The final version of the Republican tax bill, which passed the U.S. House of Representatives and the Senate this week, cuts the corporate income tax rate to 21 percent from 35 percent starting Jan. 1.
It also sets a one-time mandatory tax of eight percent on illiquid assets and 15.5 percent on cash and cash equivalents for the about $2.6 trillion in U.S. business profits now held overseas.
A corporate treasurer at an S&P 500 company who wished to remain anonymous said the company has long been prepping for the tax overhaul and was particularly focused on the impact of the repatriation rule.
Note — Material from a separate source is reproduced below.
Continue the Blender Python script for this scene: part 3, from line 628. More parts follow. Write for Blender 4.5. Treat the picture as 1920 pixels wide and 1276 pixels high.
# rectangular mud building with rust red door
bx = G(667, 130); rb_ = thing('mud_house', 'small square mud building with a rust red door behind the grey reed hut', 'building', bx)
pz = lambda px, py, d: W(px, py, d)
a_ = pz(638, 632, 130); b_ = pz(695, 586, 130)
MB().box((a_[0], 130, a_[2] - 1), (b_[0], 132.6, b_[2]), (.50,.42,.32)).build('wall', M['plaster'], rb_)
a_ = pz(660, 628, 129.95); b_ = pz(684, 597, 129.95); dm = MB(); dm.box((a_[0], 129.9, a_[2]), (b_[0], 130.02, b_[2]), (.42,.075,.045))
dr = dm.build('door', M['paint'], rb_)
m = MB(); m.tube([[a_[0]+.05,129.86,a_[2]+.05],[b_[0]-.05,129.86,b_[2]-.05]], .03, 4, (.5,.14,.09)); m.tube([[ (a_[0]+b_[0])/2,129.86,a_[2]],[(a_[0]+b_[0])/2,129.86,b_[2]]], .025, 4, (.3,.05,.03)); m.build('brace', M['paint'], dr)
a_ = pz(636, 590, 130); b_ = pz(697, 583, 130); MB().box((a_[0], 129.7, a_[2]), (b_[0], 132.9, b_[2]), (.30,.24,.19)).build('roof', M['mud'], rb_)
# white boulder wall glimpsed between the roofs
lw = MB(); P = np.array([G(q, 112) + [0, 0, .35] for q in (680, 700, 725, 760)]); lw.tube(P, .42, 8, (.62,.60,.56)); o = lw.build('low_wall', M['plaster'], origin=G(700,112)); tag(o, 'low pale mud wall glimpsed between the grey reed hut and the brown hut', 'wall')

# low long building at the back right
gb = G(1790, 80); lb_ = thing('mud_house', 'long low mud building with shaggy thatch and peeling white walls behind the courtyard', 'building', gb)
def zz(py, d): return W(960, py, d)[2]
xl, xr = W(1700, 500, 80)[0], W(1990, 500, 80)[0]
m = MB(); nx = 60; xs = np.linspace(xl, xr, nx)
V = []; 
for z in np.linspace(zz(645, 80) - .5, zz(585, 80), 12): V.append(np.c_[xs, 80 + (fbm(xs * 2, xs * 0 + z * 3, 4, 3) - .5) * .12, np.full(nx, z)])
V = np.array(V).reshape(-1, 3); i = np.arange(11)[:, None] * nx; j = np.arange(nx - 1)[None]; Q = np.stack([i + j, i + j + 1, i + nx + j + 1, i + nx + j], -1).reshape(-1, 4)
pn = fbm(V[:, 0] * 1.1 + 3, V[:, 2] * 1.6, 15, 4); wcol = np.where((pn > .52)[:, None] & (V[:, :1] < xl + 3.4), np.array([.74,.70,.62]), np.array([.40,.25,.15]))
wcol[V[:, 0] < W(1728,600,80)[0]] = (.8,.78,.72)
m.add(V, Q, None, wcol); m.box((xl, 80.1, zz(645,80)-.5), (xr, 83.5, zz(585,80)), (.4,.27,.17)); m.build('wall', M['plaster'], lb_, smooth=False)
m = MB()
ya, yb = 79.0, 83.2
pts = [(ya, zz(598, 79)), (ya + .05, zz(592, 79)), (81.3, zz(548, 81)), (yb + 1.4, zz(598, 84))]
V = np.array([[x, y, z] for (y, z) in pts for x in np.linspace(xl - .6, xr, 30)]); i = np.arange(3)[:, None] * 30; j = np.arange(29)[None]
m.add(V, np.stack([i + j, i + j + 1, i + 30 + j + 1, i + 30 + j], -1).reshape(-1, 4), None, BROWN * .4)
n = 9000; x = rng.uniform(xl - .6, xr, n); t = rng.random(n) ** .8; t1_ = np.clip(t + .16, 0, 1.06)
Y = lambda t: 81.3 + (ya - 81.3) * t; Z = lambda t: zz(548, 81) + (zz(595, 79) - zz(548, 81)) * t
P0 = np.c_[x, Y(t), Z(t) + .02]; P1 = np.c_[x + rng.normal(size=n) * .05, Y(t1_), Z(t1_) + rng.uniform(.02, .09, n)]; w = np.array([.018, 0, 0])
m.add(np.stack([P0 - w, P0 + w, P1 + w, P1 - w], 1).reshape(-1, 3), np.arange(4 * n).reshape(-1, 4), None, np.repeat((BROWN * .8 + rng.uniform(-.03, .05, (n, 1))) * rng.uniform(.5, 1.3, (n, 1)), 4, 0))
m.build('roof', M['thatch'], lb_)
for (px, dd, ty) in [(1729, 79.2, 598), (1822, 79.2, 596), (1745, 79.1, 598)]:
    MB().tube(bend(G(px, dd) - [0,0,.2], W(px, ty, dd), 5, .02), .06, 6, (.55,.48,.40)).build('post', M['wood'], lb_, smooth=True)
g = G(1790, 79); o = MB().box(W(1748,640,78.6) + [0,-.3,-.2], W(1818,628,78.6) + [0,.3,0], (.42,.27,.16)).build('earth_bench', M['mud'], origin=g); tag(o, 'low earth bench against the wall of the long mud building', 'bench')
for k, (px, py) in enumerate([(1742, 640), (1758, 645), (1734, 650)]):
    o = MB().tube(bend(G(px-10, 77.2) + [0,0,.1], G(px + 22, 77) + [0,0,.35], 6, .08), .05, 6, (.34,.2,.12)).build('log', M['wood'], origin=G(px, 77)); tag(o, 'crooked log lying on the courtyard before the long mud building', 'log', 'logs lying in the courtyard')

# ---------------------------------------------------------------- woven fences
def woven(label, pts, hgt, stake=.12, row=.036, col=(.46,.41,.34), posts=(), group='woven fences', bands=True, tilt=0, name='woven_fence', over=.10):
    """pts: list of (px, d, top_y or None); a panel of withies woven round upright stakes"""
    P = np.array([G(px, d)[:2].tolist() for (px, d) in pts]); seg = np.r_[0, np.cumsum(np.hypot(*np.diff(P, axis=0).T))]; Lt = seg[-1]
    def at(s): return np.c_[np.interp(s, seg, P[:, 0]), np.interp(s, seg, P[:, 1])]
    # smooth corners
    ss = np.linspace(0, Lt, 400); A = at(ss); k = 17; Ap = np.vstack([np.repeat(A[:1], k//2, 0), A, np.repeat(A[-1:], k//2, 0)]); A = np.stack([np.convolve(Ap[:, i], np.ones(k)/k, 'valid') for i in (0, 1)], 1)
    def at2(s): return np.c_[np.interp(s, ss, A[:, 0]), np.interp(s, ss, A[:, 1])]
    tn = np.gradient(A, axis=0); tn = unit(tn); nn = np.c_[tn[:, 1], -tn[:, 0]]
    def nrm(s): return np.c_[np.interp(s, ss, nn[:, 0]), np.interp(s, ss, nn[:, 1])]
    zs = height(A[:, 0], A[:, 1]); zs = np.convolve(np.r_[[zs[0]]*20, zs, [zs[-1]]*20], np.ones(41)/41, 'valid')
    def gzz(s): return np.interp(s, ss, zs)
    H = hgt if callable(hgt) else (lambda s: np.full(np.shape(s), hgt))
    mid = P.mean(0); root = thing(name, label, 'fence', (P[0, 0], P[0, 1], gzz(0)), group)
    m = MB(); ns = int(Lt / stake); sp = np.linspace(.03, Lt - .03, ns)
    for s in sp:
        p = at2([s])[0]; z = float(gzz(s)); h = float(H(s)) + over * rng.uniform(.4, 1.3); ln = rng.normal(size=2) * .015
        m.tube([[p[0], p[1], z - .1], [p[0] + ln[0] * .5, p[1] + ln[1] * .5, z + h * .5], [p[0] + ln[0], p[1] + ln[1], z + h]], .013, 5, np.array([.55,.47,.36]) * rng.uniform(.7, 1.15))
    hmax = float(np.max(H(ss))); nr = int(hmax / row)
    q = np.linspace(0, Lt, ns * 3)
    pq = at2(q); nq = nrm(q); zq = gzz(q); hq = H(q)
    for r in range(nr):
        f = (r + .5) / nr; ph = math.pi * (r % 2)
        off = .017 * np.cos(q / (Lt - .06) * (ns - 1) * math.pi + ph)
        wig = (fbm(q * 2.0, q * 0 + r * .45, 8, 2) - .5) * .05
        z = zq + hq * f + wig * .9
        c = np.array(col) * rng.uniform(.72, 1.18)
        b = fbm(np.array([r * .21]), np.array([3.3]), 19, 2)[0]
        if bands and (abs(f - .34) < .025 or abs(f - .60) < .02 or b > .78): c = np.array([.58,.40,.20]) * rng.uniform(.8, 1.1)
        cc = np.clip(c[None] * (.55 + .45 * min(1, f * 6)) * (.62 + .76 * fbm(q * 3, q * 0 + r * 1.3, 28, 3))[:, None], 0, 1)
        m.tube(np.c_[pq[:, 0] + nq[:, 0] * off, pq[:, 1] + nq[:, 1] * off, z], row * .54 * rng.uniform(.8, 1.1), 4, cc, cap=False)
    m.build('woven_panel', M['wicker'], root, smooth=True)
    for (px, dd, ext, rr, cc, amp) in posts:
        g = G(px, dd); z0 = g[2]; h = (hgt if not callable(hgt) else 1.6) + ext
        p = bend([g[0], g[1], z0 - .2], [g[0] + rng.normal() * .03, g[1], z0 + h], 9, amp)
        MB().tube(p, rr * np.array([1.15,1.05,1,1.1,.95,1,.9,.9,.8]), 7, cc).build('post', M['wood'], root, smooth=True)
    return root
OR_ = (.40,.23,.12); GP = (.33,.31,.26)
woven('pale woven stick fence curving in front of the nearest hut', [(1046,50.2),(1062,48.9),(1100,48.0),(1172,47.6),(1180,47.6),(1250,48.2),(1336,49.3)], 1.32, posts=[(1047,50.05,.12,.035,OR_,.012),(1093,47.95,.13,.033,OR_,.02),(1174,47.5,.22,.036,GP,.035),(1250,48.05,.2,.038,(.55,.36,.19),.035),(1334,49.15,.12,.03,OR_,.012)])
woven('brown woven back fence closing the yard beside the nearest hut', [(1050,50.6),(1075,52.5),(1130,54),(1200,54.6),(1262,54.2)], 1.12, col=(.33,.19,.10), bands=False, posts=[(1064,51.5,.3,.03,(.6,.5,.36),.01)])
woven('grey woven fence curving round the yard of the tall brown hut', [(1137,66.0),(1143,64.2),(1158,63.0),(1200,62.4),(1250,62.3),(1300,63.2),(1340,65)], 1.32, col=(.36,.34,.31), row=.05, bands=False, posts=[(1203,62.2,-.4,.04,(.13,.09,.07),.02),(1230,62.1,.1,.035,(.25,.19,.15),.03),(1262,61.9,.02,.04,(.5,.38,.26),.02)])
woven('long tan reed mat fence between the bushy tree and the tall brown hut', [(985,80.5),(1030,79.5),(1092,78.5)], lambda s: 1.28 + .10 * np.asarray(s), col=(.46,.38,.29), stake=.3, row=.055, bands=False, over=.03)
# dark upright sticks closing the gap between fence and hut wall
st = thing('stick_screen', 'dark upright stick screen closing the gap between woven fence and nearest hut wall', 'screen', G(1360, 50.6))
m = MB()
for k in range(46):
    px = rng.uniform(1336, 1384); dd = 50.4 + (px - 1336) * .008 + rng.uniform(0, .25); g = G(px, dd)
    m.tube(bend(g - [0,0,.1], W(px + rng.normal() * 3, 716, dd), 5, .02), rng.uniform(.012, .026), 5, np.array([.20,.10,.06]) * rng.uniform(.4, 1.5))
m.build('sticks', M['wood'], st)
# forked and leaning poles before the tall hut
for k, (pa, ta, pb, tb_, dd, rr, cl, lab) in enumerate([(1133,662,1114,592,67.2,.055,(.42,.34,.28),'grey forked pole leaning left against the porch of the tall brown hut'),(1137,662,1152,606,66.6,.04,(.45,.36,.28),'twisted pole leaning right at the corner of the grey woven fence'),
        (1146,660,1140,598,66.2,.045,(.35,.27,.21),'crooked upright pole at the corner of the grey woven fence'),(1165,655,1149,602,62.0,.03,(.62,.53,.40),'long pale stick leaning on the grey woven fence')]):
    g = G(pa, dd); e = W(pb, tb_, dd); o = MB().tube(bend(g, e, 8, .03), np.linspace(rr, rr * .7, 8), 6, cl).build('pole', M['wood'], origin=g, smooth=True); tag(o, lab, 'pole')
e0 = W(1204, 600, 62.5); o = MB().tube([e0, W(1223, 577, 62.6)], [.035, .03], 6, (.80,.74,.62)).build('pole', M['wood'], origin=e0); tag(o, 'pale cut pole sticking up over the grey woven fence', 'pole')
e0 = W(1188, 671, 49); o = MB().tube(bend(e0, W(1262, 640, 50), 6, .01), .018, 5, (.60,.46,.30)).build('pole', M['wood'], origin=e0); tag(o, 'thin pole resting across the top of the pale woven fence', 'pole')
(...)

The treasurer said companies will have to brace for tax-related questions during company earnings calls in January and February.
Peter Bible, chief risk officer at accounting firm EisnerAmper in New York, said his corporate clients have been asking about the effects of the repatriation provision on their businesses.
"You've got treasurers, you've got the accounting staff, you've got the tax staff - all those (people) are going to be burning the midnight oil to get this right," Bible said.
There is pressure to understand the impacts accurately because companies have to close their books and be ready for external auditors around mid-January, Bible said.
Bible added that he was headed to Sanibel Island, Florida, for the holidays, but would likely not see much of the beach.
"I expect to be in a warm climate, but not on vacation," he said.